> _Data section_:
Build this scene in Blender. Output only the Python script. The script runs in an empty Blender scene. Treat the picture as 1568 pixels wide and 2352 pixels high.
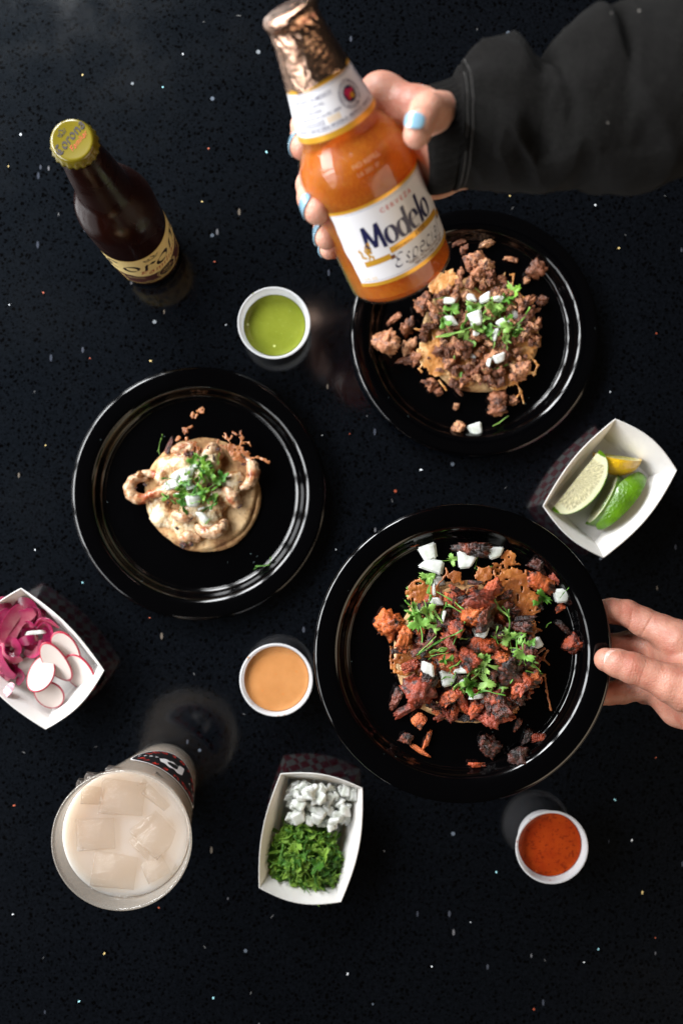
import bpy, bmesh, math, random
import numpy as np
from mathutils import Vector, Matrix, noise as mnoise

# ------------------------------------------------------------------ camera, world, lamps, exposure
scene = bpy.context.scene
COL = scene.collection
H = 800.0            # camera height above the table, mm
FPX = 2000.0
MM = 0.001
cam_data = bpy.data.cameras.new("camera")
cam = bpy.data.objects.new("camera", cam_data)
COL.objects.link(cam)
cam.location = (0, 0, H * MM)
cam.rotation_euler = (0.0145, -0.0170, 0)
CAMR = cam.rotation_euler.to_matrix()
cam_data.sensor_fit = 'VERTICAL'
cam_data.sensor_height = 36.0
cam_data.sensor_width = 24.0
cam_data.lens = 36.0 * FPX / 2352.0
cam_data.clip_start = 0.01
cam_data.clip_end = 20.0
cam_data.dof.use_dof = True
cam_data.dof.focus_distance = 0.655
cam_data.dof.aperture_fstop = 4.0
scene.camera = cam

world = bpy.data.worlds.new("World")
scene.world = world
world.use_nodes = True
bg = world.node_tree.nodes["Background"]
bg.inputs[0].default_value = (1.0, 0.90, 0.80, 1)
bg.inputs[1].default_value = 0.020

def area(name, loc, target, sx, sy, power, color):
    l = bpy.data.lights.new(name, 'AREA')
    l.shape = 'RECTANGLE'; l.size = sx; l.size_y = sy
    l.energy = power; l.color = color
    o = bpy.data.objects.new(name, l)
    COL.objects.link(o)
    o.location = loc
    d = Vector(target) - Vector(loc)
    o.rotation_euler = d.to_track_quat('-Z', 'Y').to_euler()
    return o
# tall window panes along the left side and round the upper left corner
for x_, y_, w_ in ((-1.75, -1.35, 6), (-1.75, -0.85, 8), (-1.75, -0.35, 18), (-1.75, 0.15, 24), (-1.75, 0.65, 28), (-1.70, 1.15, 33), (-1.30, 1.62, 40), (-0.75, 1.85, 40)):
    area("window_light", (x_, y_, 1.18), (x_ * 0.1, y_ * 0.15, 0.05), 0.40, 0.90, w_, (0.97, 0.985, 1.0))

# the warm, dim side of the room to the lower right
area("room_light", (1.7, -1.1, 0.95), (0.0, 0.0, 0.05), 1.9, 1.1, 19, (1.0, 0.80, 0.58))

scene.view_settings.view_transform = 'Standard'
scene.view_settings.look = 'None'
scene.view_settings.exposure = 0.0
scene.view_settings.gamma = 1.0
scene.cycles.caustics_reflective = False
scene.cycles.use_denoising = True
scene.cycles.max_bounces = 12
scene.cycles.transparent_max_bounces = 16
scene.cycles.sample_clamp_indirect = 4.0

rnd = random.Random(7)

# ------------------------------------------------------------------ helpers
def P(u, v, z):
    """a point seen at (u, v) of the 1568 x 2352 view and z mm above the table, in metres"""
    r = CAMR @ Vector(((u - 784) / FPX, (1176 - v) / FPX, -1.0))
    t = (H - z) / -r.z
    return Vector((r.x * t, r.y * t, z)) * MM
def Pm(u, v, z):
    return P(u, v, z) * 1000.0

def tag(o, label=None, cat=None, group=None, kind=None):
    if label: o["label"] = label
    if cat: o["category"] = cat
    if group: o["group"] = group
    if kind: o["kind"] = kind
    return o

def empty(name, loc=(0, 0, 0), rot=(0, 0, 0)):
    o = bpy.data.objects.new(name, None)
    o.empty_display_size = 0.01
    o.location = loc; o.rotation_euler = rot
    COL.objects.link(o)
    return o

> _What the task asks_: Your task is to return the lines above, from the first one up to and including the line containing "from mathutils import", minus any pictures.

> _Solution for this task_:
Build this scene in Blender. Output only the Python script. The script runs in an empty Blender scene. Treat the picture as 1568 pixels wide and 2352 pixels high.
import bpy, bmesh, math, random
import numpy as np
from mathutils import Vector, Matrix, noise as mnoise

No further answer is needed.